Le musée Delacroix convie son public à la conférence « Grandeur nature. Delacroix et la mesure de l’homme », par Julien Zanetta.

Le 5 août 1854, Eugène Delacroix consigne dans les pages de son journal une expérience d’émerveillement : « L’homme, a-t-on dit, est un petit monde. Non seulement il est dans son unité un tout complet, avec un ensemble de lois conformes à celles du grand tout, mais une partie même d’un objet est une espèce d’unité complète ; ainsi une branche détachée d’un arbre présente les conditions de l’arbre tout entier. » Telle est cette épiphanie qui lui fait brusquement découvrir tout un système d’enveloppements, de croissance et de reproduction. Delacroix note l’analogie d’une plume alerte et méditative ; il la confronte à ses observations et à ses ébauches. Il remarque que certaines figures demeurent identiques quelle que soit l’échelle, car leurs proportions, les écarts entre leurs différents points, sont équivalentes. Vaguelettes, mottes de terre, plumes, branches ou fourmilières rejoignent sa rêverie et constituent autant de fragments de la nature qui se révèlent à mesure qu’il les observe de véritables énigmes. Mais il continue de s’interroger sur l’existence d’un principe général qui les unirait : « Pourquoi ici cette force inconnue s’applique-t-elle à répéter sur le sable de la mer, cette forme qu’elle dessine sur le dos des tigres ? Pourquoi ici des rapports si frappants ; pourquoi ailleurs tant de différence entre des objets qu’elle a rapprochés par d’autres points ? »

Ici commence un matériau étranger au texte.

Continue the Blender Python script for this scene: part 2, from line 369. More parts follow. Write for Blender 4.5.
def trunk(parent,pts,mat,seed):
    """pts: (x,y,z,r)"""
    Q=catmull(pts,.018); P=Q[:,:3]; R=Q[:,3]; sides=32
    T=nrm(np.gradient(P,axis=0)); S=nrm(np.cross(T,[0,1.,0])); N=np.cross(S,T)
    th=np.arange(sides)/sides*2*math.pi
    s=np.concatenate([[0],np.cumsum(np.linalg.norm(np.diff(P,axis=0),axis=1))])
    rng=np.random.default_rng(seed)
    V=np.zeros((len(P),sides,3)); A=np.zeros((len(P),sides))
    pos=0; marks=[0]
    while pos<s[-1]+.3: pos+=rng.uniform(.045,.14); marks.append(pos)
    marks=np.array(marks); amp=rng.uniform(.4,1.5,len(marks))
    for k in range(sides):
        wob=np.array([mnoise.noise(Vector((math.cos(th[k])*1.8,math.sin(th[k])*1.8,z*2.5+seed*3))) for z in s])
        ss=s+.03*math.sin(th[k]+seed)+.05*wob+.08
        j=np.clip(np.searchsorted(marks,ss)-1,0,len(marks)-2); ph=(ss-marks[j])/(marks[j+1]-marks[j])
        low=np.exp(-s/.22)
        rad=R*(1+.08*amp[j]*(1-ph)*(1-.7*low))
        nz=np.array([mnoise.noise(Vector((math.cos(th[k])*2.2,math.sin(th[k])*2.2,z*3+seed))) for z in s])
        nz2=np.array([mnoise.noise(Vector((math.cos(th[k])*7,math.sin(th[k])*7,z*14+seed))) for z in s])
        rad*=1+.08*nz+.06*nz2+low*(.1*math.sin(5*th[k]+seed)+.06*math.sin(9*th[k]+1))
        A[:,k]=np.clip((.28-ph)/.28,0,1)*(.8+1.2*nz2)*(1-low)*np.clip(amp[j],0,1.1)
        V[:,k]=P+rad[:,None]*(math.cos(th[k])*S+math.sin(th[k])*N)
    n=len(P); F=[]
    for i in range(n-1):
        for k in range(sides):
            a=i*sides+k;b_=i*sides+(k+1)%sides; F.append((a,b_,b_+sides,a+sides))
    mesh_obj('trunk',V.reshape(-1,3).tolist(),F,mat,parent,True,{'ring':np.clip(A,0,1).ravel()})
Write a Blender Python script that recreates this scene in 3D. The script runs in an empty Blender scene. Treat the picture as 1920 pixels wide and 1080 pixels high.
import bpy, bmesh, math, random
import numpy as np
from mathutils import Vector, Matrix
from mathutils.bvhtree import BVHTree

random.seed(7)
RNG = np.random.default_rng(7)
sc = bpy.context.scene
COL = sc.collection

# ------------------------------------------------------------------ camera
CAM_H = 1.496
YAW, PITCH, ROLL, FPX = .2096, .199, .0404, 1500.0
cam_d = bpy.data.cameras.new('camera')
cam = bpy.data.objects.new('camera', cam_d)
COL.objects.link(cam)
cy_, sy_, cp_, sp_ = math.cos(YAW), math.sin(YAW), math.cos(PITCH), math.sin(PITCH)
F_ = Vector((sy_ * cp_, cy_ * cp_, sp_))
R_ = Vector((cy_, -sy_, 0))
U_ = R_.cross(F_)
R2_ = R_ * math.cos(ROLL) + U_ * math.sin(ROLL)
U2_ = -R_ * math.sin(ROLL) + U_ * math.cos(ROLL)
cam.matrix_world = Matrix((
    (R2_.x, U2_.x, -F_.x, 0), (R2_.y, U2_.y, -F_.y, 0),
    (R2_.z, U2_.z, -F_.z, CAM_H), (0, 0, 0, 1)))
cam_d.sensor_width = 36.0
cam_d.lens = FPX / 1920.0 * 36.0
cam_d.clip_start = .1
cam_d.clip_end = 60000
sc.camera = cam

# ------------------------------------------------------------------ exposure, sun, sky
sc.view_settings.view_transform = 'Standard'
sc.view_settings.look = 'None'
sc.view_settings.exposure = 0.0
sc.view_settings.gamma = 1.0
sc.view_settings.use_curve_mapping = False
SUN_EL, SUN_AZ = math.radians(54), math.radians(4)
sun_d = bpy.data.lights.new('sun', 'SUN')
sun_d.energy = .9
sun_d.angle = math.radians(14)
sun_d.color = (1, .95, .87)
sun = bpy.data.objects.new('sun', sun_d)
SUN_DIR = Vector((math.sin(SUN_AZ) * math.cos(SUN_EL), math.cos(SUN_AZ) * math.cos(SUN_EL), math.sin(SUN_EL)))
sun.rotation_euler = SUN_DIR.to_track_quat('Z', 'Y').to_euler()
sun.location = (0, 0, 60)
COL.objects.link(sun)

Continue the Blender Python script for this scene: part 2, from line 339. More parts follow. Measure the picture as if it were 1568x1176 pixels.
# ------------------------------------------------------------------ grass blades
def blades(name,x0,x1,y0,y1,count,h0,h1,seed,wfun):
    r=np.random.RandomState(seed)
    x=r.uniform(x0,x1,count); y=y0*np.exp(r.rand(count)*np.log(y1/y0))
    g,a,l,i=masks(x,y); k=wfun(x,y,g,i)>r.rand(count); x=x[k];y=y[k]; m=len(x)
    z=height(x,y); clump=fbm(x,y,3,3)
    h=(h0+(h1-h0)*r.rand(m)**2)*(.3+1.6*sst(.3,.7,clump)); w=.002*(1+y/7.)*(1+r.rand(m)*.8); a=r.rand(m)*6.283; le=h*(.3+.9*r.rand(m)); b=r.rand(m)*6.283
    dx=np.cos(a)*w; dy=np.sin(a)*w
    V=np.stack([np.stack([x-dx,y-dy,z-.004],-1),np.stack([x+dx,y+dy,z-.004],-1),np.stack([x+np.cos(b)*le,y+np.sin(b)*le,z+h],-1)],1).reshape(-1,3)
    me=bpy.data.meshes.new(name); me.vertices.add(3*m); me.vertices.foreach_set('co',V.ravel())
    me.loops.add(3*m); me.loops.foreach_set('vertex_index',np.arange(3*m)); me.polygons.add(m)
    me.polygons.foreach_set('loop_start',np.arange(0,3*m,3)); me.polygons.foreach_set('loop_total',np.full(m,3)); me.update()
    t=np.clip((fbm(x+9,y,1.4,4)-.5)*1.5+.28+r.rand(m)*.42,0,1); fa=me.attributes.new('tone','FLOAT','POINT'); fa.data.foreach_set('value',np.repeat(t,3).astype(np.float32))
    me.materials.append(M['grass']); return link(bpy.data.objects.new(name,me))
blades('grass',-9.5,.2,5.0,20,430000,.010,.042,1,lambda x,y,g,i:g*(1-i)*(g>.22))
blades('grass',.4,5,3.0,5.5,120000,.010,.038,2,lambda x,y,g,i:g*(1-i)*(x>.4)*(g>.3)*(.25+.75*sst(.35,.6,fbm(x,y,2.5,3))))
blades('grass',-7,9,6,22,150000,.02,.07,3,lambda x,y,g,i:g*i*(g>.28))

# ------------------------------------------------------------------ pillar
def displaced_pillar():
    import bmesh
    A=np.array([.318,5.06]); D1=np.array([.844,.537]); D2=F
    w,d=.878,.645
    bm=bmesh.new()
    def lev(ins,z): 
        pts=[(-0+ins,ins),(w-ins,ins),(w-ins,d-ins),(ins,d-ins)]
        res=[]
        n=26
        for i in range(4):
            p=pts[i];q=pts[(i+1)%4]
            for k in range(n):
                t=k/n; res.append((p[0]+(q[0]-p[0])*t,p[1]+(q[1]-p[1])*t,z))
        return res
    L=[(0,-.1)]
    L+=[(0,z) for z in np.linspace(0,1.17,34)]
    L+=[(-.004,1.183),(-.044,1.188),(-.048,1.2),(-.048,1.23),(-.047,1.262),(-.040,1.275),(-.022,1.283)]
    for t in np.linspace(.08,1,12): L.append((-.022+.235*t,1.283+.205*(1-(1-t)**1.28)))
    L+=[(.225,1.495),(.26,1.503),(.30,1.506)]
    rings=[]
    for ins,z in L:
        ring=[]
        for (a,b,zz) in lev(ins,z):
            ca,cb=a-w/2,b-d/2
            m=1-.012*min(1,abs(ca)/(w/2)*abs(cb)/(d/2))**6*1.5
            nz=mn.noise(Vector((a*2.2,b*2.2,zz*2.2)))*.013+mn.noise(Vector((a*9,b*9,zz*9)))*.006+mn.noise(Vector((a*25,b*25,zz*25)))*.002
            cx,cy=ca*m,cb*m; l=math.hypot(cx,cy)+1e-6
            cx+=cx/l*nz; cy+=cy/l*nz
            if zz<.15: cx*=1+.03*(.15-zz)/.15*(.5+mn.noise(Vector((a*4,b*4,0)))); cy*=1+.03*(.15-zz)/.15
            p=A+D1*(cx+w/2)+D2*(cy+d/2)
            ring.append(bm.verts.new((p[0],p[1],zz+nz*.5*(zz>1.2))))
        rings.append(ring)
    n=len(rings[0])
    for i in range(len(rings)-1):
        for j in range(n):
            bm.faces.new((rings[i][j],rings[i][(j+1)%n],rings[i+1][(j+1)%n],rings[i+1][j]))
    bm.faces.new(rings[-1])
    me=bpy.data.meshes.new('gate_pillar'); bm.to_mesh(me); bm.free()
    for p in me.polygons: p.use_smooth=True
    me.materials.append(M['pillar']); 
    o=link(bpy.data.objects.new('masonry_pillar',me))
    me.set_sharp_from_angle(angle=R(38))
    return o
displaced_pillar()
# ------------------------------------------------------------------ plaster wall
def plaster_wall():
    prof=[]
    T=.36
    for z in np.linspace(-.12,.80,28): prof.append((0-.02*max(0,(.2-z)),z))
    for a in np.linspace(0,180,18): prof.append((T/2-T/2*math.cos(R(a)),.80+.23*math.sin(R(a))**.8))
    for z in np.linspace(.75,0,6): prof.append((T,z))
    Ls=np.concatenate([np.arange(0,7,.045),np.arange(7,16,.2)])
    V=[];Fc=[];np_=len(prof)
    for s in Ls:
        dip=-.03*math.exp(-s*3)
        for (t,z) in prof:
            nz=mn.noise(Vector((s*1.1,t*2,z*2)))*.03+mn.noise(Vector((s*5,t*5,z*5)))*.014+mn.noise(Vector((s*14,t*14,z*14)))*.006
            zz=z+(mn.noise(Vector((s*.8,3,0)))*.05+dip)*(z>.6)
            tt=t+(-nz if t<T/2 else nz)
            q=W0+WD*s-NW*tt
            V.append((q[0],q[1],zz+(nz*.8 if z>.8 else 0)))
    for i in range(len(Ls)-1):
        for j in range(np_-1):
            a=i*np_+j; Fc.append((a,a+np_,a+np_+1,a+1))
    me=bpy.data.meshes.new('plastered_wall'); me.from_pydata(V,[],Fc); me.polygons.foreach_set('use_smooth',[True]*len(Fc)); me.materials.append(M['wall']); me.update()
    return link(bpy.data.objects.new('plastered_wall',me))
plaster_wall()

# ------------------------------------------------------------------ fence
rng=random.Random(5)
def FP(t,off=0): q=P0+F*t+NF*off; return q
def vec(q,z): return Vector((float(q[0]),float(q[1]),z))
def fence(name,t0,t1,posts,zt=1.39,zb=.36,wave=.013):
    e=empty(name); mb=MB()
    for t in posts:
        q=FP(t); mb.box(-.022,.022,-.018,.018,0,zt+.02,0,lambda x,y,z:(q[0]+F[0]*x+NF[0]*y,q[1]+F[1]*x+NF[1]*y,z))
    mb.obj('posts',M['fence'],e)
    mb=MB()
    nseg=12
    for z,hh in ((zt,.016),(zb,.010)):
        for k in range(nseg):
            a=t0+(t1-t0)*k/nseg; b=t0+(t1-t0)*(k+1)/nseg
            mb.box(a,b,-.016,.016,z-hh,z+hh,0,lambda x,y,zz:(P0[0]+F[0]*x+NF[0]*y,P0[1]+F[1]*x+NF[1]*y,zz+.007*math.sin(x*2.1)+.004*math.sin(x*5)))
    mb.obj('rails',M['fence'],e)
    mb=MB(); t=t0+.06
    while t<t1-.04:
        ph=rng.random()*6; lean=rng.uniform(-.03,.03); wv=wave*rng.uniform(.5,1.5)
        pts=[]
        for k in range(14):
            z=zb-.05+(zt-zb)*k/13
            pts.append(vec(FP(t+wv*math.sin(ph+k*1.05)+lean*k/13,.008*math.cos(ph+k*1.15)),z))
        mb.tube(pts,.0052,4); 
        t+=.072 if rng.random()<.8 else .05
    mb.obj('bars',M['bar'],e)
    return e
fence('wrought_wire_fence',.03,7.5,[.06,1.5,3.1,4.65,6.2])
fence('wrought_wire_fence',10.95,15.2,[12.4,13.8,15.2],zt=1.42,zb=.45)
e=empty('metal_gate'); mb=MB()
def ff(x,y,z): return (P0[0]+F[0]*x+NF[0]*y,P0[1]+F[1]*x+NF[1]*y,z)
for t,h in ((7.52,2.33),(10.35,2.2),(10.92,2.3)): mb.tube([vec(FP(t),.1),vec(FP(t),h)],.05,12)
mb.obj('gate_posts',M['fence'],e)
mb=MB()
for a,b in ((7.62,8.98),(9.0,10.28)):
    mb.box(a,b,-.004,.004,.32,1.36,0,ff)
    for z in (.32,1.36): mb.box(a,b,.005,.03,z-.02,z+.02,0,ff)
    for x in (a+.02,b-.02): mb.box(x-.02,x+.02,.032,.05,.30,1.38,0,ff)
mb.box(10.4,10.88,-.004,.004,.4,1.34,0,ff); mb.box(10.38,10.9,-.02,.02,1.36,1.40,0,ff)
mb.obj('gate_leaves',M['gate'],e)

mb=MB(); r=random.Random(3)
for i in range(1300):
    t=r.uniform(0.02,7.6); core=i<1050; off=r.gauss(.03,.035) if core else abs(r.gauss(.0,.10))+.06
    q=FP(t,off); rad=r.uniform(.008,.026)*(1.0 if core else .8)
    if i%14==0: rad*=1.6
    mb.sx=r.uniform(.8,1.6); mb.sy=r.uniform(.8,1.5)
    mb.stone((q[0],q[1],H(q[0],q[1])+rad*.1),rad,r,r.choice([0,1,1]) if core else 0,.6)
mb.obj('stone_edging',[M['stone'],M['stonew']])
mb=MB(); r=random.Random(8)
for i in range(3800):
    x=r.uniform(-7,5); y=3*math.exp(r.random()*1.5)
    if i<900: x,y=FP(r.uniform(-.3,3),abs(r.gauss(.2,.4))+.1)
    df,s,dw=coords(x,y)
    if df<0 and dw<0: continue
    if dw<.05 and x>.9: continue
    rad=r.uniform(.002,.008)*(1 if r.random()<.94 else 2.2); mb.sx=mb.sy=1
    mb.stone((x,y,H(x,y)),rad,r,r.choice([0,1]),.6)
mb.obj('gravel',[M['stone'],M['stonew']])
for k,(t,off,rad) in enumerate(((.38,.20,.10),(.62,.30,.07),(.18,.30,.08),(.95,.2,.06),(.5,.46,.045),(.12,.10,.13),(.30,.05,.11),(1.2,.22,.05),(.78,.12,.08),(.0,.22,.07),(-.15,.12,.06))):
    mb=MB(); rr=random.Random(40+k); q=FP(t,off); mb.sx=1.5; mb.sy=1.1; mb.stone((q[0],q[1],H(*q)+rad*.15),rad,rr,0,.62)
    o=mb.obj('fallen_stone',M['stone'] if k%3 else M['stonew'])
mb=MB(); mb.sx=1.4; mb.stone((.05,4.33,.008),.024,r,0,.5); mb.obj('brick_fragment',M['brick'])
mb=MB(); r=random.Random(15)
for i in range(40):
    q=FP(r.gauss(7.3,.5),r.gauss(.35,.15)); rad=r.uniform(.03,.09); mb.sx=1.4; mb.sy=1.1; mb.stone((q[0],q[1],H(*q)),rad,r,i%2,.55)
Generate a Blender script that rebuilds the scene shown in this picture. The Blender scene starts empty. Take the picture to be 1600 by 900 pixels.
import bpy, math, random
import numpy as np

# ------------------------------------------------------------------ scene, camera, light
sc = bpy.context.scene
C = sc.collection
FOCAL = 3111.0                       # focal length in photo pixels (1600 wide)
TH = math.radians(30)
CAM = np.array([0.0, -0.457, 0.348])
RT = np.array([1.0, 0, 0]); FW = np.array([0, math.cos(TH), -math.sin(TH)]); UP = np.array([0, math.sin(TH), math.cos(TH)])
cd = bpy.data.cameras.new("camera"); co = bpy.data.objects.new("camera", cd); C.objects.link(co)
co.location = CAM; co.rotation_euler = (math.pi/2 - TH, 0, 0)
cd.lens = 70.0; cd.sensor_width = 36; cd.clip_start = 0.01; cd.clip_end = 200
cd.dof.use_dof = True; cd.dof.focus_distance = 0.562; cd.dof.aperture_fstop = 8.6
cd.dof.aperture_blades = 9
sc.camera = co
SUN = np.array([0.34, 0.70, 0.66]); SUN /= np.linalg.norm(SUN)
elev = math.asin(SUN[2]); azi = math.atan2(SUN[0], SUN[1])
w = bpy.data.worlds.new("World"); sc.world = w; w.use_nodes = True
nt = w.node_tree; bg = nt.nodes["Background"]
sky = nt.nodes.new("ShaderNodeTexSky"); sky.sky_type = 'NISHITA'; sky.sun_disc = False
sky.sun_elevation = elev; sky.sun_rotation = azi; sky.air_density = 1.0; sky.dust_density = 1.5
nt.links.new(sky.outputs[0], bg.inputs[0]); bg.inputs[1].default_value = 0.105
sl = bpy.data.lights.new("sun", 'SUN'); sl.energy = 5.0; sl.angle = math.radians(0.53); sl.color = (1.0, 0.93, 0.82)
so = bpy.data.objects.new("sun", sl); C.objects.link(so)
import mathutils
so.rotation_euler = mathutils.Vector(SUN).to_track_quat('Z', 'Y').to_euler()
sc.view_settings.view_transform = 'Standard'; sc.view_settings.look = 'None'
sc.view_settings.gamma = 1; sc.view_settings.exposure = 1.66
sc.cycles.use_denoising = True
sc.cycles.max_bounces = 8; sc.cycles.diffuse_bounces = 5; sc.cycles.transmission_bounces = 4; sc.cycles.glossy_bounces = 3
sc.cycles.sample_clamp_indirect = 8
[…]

Julien Zanetta est professeur associé (Professore associato) à l’université Ca’ Foscari de Venise. Ses travaux portent principalement sur Charles Baudelaire, dont il a édité le Salon de 1846 dans les nouvelles Œuvres complètes de la Pléiade, la critique d’art au XIXe siècle, les rapports entre littérature et peinture et l’œuvre de Jean Starobinski. Il est l’auteur de cinq ouvrages – Baudelaire, la mémoire et les arts (Classiques Garnier, 2019) ; D’après nature. Biographies d’artistes au XIXe siècle (Éditions Hermann, 2019) ; Niveurmôrre. Versions françaises du Corbeau au XIXe siècle (Droz, 2020) ; L’Hôpital de la peinture. Baudelaire, la critique d’art et son lexique (Rue d’Ulm, 2022) ; À proportion. Eugène Delacroix et la mesure de l’homme (Bord de l’eau, 2023) – ainsi que d’une traduction d’essais de William Hazlitt (Sentiment et raison, Presses Universitaires de Paris-Sorbonne).